L’histoire est, pour le dire autrement, ce que nous faisons et qui, en même temps, nous fait être, s’impose à nous. Nous en sommes autant les acteurs que les récepteurs. C’est pourquoi même là où tout devient plat, morne et banal ; même là où l’élan sacré semble tout à fait évanoui ; même là où l’on considère que tout se joue uniquement à travers l’action et la volonté des hommes, même là l’histoire continue à relever de ce quelque chose d’intangible qui s’impose aux hommes et que nous appelons  « le sacré ».

L’histoire est ce prodige qui se tisse entre la lumière qui nous éclaire en tant que peuple pourvu d’un destin, et le mystère qui ne nous assure jamais quelle est la destination vers laquelle un tel destin s’achemine.

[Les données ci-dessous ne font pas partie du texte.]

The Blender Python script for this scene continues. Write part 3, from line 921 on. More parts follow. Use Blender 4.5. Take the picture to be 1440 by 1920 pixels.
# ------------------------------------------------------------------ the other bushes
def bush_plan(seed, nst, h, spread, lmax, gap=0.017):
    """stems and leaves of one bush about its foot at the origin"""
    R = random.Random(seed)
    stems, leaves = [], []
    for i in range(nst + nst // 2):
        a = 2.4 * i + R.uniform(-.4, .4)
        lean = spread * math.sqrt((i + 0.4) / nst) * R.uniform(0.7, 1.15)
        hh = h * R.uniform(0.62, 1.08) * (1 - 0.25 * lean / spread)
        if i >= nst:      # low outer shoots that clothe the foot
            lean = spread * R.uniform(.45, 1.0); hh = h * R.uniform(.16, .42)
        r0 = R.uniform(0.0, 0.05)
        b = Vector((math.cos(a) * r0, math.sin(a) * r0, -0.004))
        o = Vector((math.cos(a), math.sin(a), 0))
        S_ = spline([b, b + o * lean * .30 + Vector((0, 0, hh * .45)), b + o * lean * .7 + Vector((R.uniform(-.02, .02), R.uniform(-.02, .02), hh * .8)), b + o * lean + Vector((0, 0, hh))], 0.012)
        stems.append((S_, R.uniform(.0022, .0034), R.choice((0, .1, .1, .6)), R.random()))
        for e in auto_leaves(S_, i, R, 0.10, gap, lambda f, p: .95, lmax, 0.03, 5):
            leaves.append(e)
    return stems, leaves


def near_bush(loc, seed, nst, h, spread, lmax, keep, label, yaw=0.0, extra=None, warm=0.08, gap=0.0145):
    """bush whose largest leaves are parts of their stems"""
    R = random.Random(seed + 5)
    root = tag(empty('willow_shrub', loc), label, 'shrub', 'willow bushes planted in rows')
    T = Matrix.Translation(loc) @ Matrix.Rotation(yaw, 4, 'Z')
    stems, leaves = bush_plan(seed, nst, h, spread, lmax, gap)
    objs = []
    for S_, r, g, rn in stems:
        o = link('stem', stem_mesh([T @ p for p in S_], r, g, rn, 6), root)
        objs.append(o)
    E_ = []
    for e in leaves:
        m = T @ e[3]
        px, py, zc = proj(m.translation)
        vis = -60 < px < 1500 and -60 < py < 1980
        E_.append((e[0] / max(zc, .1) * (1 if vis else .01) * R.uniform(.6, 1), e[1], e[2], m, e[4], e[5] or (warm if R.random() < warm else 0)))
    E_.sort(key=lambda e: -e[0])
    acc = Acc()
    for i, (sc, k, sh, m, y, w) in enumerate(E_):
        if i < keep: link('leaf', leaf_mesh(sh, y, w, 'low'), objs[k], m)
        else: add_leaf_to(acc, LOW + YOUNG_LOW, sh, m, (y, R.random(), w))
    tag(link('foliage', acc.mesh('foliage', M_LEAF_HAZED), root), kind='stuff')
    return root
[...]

Or, il ne suffit pas, bien évidemment, que le sacré demeure enfoui dans les tréfonds de la chose politique. Il faut qu’il rayonne au grand jour. Et pour cela, il faut accueillir, embrasser avec joie l’ambivalence foncière qui marque notre sort en tant que peuple, en tant que communauté inscrite dans l’histoire.

C’est là, sans doute, le plus grand défi qui se dresse aujourd’hui face à nous. Espérons que les hommes de ce siècle sauront être dignes d’un tel défi.